Tara Cover

Genre

Historical Fiction

Audience

Christian Teen and Up

Author’s Worldview

Catholic

Year Published

2020

Themes

forgiveness, personal responsibility, the Trinity, early Church history, faith, obedience, paganism, cross cultural interplay

Reviewed by

Lisa Theus

Many people know the legends of St. Patrick. He chased the snakes out of Ireland, taught with the clover, and is the patron saint of wild parades (if one judges by his feast day). But only history knows Patricius Magonus Succatus, the man behind the legends.

John Desjarlais reintroduces this beloved saint with a mixture of historical research and imagination. The Light of Tara begins with Patricius as a somewhat rebellious and lazy teen. A band of raiders kidnap him from his native Britain, and he is enslaved by an Irish druid chieftain. Over the years, he becomes friends with the druid’s son, falls in love with the druid’s daughter, and reawakens his childhood Christian faith. When the chieftain leaves for a military campaign, Patricius escapes slavery. Rather than enjoy his freedom, he soon feels called by God to return to offer the freedom of salvation to the Irish.
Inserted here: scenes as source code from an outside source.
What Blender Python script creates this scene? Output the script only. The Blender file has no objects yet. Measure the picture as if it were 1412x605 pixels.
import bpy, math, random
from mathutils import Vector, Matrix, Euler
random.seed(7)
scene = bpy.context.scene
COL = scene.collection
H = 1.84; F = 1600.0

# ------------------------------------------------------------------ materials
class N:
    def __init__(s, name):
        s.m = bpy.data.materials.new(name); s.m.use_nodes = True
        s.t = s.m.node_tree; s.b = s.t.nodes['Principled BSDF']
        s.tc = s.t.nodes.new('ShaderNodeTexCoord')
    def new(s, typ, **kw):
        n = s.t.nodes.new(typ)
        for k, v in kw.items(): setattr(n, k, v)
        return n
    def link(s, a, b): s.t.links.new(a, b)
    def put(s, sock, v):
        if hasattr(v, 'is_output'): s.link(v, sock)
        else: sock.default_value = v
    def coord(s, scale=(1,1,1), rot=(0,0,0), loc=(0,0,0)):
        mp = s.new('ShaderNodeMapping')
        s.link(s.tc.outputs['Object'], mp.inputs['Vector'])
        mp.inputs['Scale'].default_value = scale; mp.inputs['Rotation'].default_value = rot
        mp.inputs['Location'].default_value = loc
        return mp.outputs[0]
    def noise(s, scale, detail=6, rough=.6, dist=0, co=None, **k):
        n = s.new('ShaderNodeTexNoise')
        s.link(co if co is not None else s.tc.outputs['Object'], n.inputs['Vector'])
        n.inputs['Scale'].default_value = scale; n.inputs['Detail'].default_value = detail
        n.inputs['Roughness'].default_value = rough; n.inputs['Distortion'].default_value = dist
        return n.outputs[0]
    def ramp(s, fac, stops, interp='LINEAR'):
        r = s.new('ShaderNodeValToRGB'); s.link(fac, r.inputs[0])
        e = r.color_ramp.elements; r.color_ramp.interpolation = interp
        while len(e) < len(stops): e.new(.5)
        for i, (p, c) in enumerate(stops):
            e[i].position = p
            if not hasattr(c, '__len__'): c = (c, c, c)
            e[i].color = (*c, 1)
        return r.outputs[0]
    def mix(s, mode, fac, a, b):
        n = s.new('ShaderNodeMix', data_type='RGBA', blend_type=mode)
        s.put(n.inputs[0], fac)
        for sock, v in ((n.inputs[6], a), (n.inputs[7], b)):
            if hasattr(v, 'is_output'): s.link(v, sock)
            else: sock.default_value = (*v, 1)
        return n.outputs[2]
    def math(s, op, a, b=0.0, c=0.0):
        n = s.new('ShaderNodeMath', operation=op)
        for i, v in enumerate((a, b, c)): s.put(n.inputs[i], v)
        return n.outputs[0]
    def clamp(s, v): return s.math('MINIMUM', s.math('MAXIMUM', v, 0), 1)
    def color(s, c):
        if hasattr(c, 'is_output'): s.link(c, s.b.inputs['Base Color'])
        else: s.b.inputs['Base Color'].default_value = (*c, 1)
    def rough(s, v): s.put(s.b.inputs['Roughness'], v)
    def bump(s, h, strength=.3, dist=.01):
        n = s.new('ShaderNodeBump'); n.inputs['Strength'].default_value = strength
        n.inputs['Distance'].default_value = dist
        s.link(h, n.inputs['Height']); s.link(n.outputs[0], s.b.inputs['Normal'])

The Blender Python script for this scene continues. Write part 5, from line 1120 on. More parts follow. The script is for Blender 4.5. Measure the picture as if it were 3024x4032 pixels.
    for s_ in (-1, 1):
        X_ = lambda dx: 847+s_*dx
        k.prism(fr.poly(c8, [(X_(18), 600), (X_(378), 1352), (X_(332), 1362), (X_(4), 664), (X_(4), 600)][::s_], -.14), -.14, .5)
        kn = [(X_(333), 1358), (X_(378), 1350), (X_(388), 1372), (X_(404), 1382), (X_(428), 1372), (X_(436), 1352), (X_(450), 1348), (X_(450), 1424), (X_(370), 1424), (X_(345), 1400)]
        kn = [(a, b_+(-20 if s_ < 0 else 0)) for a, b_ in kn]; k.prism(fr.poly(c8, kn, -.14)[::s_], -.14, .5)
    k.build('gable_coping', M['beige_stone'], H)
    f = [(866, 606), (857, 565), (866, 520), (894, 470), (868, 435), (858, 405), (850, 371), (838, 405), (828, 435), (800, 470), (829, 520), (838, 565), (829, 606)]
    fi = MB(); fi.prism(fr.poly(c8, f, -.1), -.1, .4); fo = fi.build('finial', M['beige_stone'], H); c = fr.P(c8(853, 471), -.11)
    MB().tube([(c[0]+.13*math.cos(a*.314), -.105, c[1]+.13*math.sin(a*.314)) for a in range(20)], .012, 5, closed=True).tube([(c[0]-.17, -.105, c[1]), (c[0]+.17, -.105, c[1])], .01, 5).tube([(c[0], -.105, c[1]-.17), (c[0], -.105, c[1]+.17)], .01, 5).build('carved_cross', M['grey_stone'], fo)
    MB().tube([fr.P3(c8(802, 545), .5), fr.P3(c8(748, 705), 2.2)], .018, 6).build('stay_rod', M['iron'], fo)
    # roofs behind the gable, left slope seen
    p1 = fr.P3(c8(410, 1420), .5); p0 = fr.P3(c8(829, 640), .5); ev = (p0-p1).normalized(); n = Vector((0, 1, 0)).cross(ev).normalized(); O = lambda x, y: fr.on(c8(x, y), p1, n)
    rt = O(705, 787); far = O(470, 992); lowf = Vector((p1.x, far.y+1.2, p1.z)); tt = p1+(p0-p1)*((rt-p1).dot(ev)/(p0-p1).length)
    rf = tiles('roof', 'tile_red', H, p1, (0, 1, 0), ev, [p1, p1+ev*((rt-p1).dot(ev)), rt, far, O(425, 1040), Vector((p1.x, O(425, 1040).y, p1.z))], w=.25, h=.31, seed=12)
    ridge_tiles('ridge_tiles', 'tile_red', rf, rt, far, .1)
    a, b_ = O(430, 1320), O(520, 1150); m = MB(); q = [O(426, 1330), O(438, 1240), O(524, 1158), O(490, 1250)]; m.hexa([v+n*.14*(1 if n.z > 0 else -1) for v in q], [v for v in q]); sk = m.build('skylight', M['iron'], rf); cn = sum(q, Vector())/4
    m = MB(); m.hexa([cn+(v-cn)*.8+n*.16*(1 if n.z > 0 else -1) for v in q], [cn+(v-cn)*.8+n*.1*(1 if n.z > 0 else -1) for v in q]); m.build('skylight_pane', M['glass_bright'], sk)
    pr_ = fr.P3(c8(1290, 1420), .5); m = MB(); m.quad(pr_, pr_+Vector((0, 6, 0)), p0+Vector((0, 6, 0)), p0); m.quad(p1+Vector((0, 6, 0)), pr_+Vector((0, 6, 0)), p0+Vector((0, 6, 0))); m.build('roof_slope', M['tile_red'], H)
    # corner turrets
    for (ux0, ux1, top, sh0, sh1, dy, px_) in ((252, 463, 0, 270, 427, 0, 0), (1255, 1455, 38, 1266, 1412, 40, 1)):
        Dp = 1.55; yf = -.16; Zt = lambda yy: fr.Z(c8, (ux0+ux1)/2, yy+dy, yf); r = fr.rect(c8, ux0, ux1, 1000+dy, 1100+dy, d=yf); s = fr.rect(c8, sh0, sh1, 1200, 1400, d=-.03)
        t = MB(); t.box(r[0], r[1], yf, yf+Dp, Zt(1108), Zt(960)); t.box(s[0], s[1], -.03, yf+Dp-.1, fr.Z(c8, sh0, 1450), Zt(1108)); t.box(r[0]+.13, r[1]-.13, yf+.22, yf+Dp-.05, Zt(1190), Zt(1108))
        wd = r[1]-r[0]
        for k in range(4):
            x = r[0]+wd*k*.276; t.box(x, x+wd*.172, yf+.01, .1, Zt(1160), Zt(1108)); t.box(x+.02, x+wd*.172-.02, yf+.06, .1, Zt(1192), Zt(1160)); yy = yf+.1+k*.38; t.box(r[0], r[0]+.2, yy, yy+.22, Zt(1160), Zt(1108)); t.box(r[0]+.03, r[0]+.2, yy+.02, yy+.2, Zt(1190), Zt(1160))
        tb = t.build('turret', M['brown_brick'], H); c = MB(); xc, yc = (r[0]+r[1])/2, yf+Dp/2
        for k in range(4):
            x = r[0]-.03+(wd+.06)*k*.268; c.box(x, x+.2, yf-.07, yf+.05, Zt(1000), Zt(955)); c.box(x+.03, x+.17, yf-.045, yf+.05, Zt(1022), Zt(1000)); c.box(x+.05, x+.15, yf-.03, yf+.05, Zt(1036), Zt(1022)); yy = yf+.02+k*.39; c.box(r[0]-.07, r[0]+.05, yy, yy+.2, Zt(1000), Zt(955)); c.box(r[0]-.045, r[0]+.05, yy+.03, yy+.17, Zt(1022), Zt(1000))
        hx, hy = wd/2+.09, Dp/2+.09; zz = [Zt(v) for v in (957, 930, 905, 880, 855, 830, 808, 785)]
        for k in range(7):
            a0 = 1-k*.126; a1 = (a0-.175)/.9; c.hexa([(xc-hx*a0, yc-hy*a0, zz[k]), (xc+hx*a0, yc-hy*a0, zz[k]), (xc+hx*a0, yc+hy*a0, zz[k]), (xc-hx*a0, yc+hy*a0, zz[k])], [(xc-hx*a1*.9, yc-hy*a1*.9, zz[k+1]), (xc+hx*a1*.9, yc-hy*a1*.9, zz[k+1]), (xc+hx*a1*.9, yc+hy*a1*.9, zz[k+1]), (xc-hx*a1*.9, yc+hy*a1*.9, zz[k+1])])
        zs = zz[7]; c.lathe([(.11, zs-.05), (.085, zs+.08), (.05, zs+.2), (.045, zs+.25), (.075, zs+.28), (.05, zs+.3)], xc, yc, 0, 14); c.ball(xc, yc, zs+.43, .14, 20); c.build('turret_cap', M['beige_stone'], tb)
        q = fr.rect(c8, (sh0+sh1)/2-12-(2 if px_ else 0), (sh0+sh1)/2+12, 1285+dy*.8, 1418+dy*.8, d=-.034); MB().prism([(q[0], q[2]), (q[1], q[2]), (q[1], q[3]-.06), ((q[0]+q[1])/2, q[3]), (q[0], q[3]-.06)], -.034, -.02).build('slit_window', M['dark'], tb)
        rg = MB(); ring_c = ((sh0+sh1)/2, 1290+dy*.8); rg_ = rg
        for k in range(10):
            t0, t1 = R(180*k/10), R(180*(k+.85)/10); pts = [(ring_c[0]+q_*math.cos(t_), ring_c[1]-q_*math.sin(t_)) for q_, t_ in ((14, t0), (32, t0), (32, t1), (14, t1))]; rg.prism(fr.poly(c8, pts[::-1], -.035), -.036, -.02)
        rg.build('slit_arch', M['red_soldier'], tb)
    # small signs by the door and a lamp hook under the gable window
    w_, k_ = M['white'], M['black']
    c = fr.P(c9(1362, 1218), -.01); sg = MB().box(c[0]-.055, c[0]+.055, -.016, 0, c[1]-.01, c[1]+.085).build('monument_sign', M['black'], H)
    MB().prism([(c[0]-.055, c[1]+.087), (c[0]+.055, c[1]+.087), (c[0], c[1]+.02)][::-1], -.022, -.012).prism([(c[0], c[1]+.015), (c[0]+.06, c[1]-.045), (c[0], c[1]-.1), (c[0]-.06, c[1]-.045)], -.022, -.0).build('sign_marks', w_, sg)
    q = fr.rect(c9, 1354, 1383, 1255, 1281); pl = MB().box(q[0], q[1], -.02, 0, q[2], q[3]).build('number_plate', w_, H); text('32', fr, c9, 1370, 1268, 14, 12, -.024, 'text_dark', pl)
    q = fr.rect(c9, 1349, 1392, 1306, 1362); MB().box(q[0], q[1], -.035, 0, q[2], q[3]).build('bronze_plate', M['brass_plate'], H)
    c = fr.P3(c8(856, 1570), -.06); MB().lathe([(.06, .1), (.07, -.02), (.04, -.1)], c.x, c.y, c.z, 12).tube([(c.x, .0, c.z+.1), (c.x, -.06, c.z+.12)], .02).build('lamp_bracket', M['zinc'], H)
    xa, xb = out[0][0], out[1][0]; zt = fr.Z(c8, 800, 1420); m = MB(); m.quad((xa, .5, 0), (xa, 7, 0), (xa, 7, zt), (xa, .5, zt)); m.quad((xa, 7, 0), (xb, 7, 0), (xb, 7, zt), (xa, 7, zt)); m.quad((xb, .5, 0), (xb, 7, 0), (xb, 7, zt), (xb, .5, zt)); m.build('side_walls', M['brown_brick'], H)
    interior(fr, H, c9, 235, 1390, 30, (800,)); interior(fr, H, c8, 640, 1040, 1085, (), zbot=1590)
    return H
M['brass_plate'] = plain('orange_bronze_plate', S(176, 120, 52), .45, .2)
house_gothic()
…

Even though the reader knows that Patricius will return, intrigue and mounting difficulties seem to block the way. Will he manage to make it to his childhood home? Will he be able to learn the teachings of the Church amid the heresies of Pelagius?

As a Classicist by training, I was delighted to see how The Light of Tara captures this period of history. It isn’t easy to look into the past and capture the period’s imperfections, virtues, beliefs, and concerns. John Desjarlais does an excellent job picturing the tensions of the various tribes as Rome fell.

In particular, Patricius comes alive to show the depth of God’s grace and Patricius’ willingness to rely on God in the face of his own uncertainty. He begins as a negligent and proud young man who transforms into a humble and honest servant of God. John Desjarlais effortlessly weaves in Biblical references and theological issues, such as the nature of the Trinity and the importance of sacramental formulas. It is daunting to put such discussions in the mouths of historical speakers, but Desjarlais manages to balance the depth of the subject with an ease of reading.

While the overall journey is enjoyable, there are some plot weaknesses. I was never invested in Patrick’s romance with his owner’s daughter, so it felt more like a footnote than a plot-driving force. I would also recommend this book for those high school age and up, not younger readers. Patricius begins the novel as an older teen, and his mindset and struggles could be a challenge for younger readers.

But otherwise, The Light of Tara has broad appeal for those who enjoy historical fiction. This book isn’t a moralizing tale. Non-Catholic Christians and non-believers curious about late Antiquity can enjoy the rich cast of characters, even if they don’t enjoy the underlying theology. I’d particularly recommend it as a great gift for Christian young adults—it has action, depth, and pacing that holds interest. With how popular this saint is, it could be an excellent companion for young Christians who may feel overwhelmed by secular culture. How did early Christians interact with non-Christian cultures? How did they fail, and how did they succeed? Can we be as willing as St. Patrick to change ourselves and trust where the Lord wants to lead us?